When Obamacare Polls Are Accurate Without Being True

When Obamacare Polls Are Accurate Without Being True

As Republicans form a circular firing squad, nervous Democrats continue to believe that this is a depressing time when the future of Obamacare is on the line.

There is some reason for worry: the Koch brothers are spending millions trying to get young people to “opt out” of seeking health insurance at the state level, which could wreck the risk pool essential for the program’s success.

But young people, who as a group support President Obama, aren’t likely to buy Koch lies. And Hollywood progressives are about to unveil a strange-bedfellows alliance with insurance companies that will spend tens of millions of dollars telling Americans the truth — that they are better off with Obamacare being fully implemented.

Meanwhile, the chances of the Affordable Care Act being defunded in Washington are between zero and none, as many Republicans are now acknowledging. Senator Ted Cruz (R-TX) doesn’t have the votes for his strategy of threatening a government shutdown over Obamacare, and everyone but Cruz knows it. Karl Rove wrote an impassioned plea to Republicans not to use this “ill-conceived tactic.” Some analysts believe a government shutdown, which would almost certainly be blamed on the GOP,  could even give Democrats an outside shot at winning back the House in 2014.

So why the jitters on the left? At least part of the explanation lies in polls on Obamacare that have been misunderstood or stripped of context. Over and over, Americans have been told that the public doesn’t support the president’s signature achievement. This is true in only the most literal sense of the word. It turns out that the idea behind the new law — universal coverage — is backed by a strong majority.

To get a sense of how the media are misreporting the story, consider a September 15 NBC News/Wall Street Journal poll. As David Weigel has noted in Slate, this is one of the most reliable polls around.  It found public widespread ignorance about the law, which will be implemented beginning October 1, and a high level of skepticism about Obamacare’s ability to improve people’s lives The poll reported that 30 percent of respondents thought it would have a negative impact on their families and only 12 percent were convinced it would be positive. More than half felt — accurately — that it would have no impact on their families.

But those weren’t the results that made headlines. It was the overall figure — 43 percent support Obamacare and 54 percent oppose it — that received wide coverage, just as similar poll numbers have in the past.

This is a classic example of something being accurate without being true.

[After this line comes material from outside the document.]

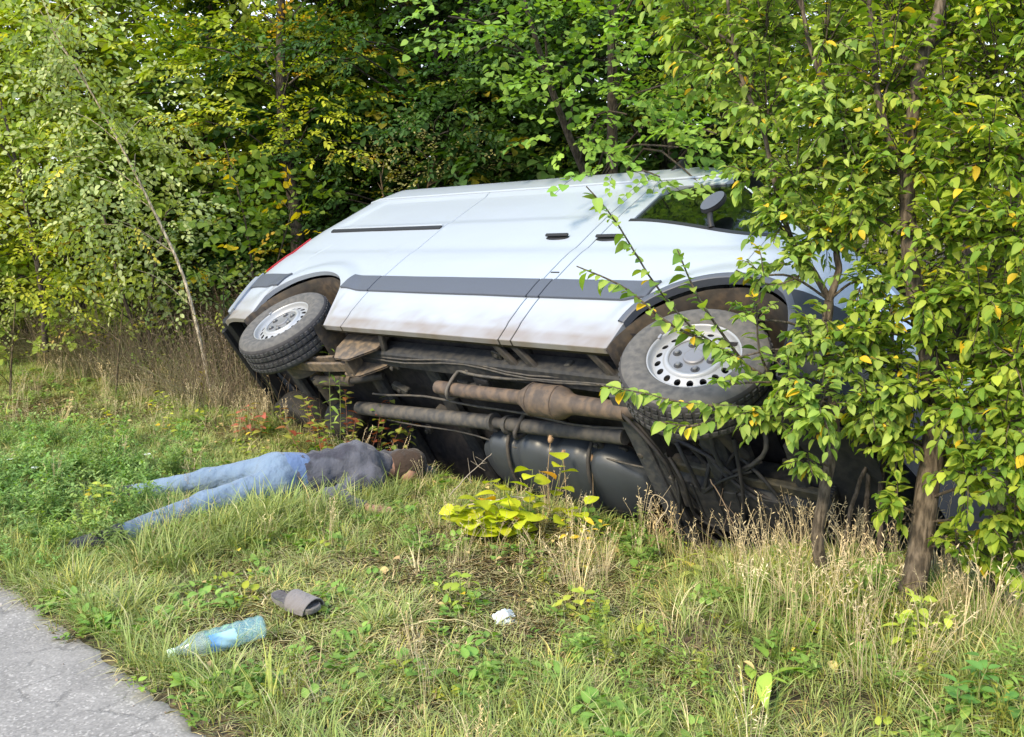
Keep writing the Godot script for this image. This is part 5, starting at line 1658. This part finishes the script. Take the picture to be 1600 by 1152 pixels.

As New York Times columnist Charles Blow has noted, a new CNN/ORC Poll shows that while 35 percent of the public (the conservative base) oppose Obamacare because it’s too liberal, 16 percent oppose it because it isn’t liberal enough

In other words, 59 percent of the American public either supports Obamacare or wants it to go further.

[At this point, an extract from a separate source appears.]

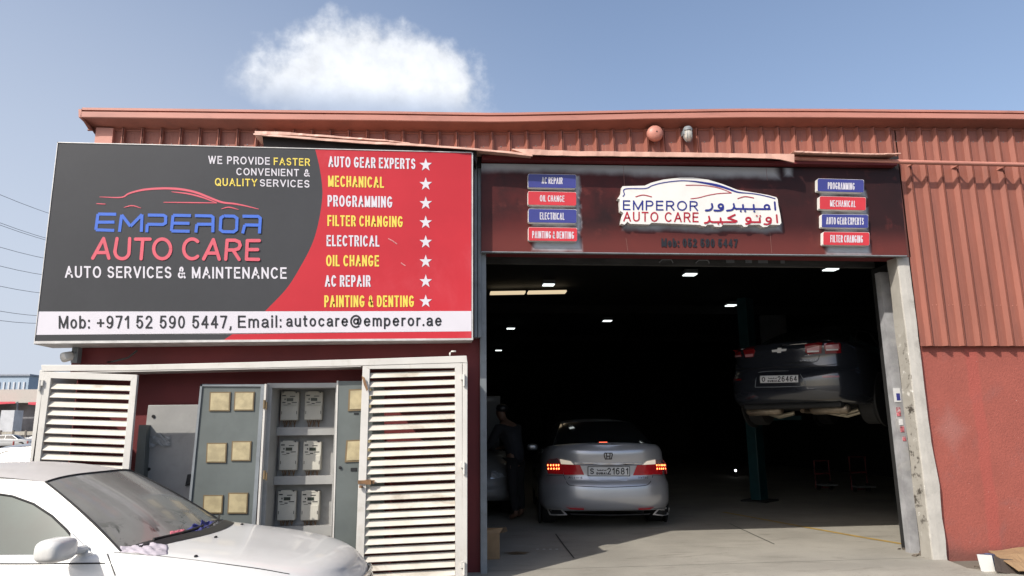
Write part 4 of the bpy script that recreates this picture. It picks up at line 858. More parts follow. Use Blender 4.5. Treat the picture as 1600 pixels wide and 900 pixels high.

This casts an entirely new light on the health care debate and further isolates the obstructionists. They are now exposed as radicals who believe in extortion rather than elections — a fringe group of what John McCain in another context called “wacko birds.”

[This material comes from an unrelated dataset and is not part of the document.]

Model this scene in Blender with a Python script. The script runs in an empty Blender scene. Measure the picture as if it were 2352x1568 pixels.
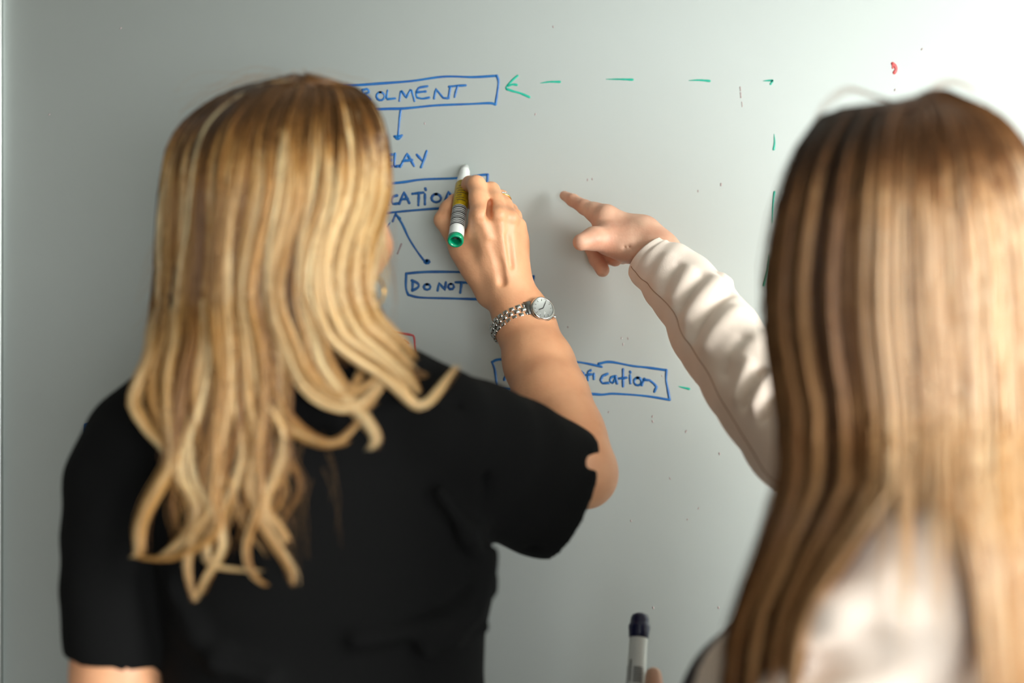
import bpy, math, random
import numpy as np
from mathutils import Vector, Matrix

R_ = np.random.RandomState(7)
random.seed(7)
S = bpy.context.scene
COL = S.collection
F = 50.0 / 36.0 * 2352            # focal length in pixels of the photograph
CZ = 1.41                         # camera height
BOARD = 1.615                     # distance of the writing surface

# ------------------------------------------------------------------ camera, world, light
cam_d = bpy.data.cameras.new('camera'); cam = bpy.data.objects.new('camera', cam_d); COL.objects.link(cam)
cam.location = (0, 0, CZ); cam.rotation_euler = (math.pi / 2, 0, 0)
cam_d.lens = 50; cam_d.sensor_width = 36; cam_d.clip_start = 0.02
cam_d.dof.use_dof = True; cam_d.dof.focus_distance = 1.52; cam_d.dof.aperture_fstop = 1.8
S.camera = cam
W = bpy.data.worlds.new('world'); S.world = W; W.use_nodes = True
wbg = W.node_tree.nodes['Background']
wbg.inputs[0].default_value = (0.86, 0.95, 0.93, 1); wbg.inputs[1].default_value = 0.5
def area(name, loc, target, sx, sy, power, color):
    l = bpy.data.lights.new(name, 'AREA'); l.shape = 'RECTANGLE'; l.size = sx; l.size_y = sy; l.energy = power; l.color = color
    o = bpy.data.objects.new(name, l); COL.objects.link(o); o.location = loc
    o.rotation_euler = (Vector(target) - Vector(loc)).to_track_quat('-Z', 'Y').to_euler()
    return o
area('window_daylight', (4.62, -1.75, 1.6), (0.1, 1.0, 1.25), 2.3, 1.9, 470, (0.97, 0.985, 0.965))
area('rear_fill_light', (0.9, -3.5, 1.05), (0.3, 1.45, 0.9), 4.6, 1.6, 200, (0.92, 0.97, 0.99))  # added fill light for the board; the rear wall has no window
S.view_settings.view_transform = 'Standard'; S.view_settings.look = 'None'
S.view_settings.gamma = 1; S.view_settings.use_curve_mapping = False
S.view_settings.exposure = 0.14

def P(px, py, d):
    return np.array([(px - 1176) / F * d, d, CZ - (py - 784) / F * d])
def Z(py, d): return CZ - (py - 784) / F * d
def X(px, d): return (px - 1176) / F * d

# ------------------------------------------------------------------ materials
def lin(c):
    return tuple(((v / 255) / 12.92 if v / 255 <= 0.04045 else ((v / 255 + 0.055) / 1.055) ** 2.4) for v in c) + (1,)
def mat(name, rgb, rough=0.5, metal=0.0, sss=0.0, bump=0.0, bscale=200, var=0.0, vscale=8, coat=0.0, rgb2=None, sheen=0.0, spec=None, stretch=None):
    m = bpy.data.materials.new(name); m.use_nodes = True
    nt = m.node_tree; b = nt.nodes['Principled BSDF']
    b.inputs['Base Color'].default_value = lin(rgb); b.inputs['Roughness'].default_value = rough
    b.inputs['Metallic'].default_value = metal
    if sss:
        b.inputs['Subsurface Weight'].default_value = sss
        b.inputs['Subsurface Radius'].default_value = (1.0, 0.35, 0.2); b.inputs['Subsurface Scale'].default_value = 0.006
    if coat: b.inputs['Coat Weight'].default_value = coat; b.inputs['Coat Roughness'].default_value = 0.15
    if sheen: b.inputs['Sheen Weight'].default_value = sheen
    if spec is not None: b.inputs['Specular IOR Level'].default_value = spec
    tc = nt.nodes.new('ShaderNodeTexCoord'); src = tc.outputs['Object']
    if stretch:
        mp = nt.nodes.new('ShaderNodeMapping'); mp.inputs['Scale'].default_value = stretch
        nt.links.new(src, mp.inputs[0]); src = mp.outputs[0]
    if var:
        n = nt.nodes.new('ShaderNodeTexNoise'); n.inputs['Scale'].default_value = vscale; n.inputs['Detail'].default_value = 4
        nt.links.new(src, n.inputs['Vector'])
        r = nt.nodes.new('ShaderNodeValToRGB'); r.color_ramp.elements[0].position = 0.3; r.color_ramp.elements[1].position = 0.7
        c2 = rgb2 or tuple(v * (1 - var) for v in rgb)
        r.color_ramp.elements[0].color = lin(rgb); r.color_ramp.elements[1].color = lin(c2)
        nt.links.new(n.outputs[0], r.inputs[0]); nt.links.new(r.outputs[0], b.inputs['Base Color'])
    if bump:
        n = nt.nodes.new('ShaderNodeTexNoise'); n.inputs['Scale'].default_value = bscale; n.inputs['Detail'].default_value = 3
        nt.links.new(src, n.inputs['Vector'])
        bp = nt.nodes.new('ShaderNodeBump'); bp.inputs['Strength'].default_value = bump; bp.inputs['Distance'].default_value = 0.0006
        nt.links.new(n.outputs[0], bp.inputs['Height']); nt.links.new(bp.outputs[0], b.inputs['Normal'])
    return m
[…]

More evidence to bolster that point comes from a CNBC poll that shows the public opposed to cutting off funding for Obamacare by 44 to 38 percent. If it meant a government shutdown, nearly 60 percent oppose defunding. Surely if a majority opposed the idea of Obamacare, a similar majority would oppose the funding of it.

Liberals are justifiably upset about the way public opinion has been misreported on this issue, and most of the blame rests with reporters who don’t probe the internals of polls deeply enough.

But progressives have a role to play in changing the way the polling looks.

Longtime supporters of a single-payer system (I am among them) need to stop telling pollsters that they don’t like Obamacare, even if its provisions seem inadequate to them. Otherwise they will continue to be lumped in with Tea Party types and depicted as standing against a landmark achievement that liberals have been seeking since universal coverage first appeared in Theodore Roosevelt’s Progressive Party (Bull Moose) Platform of 1912.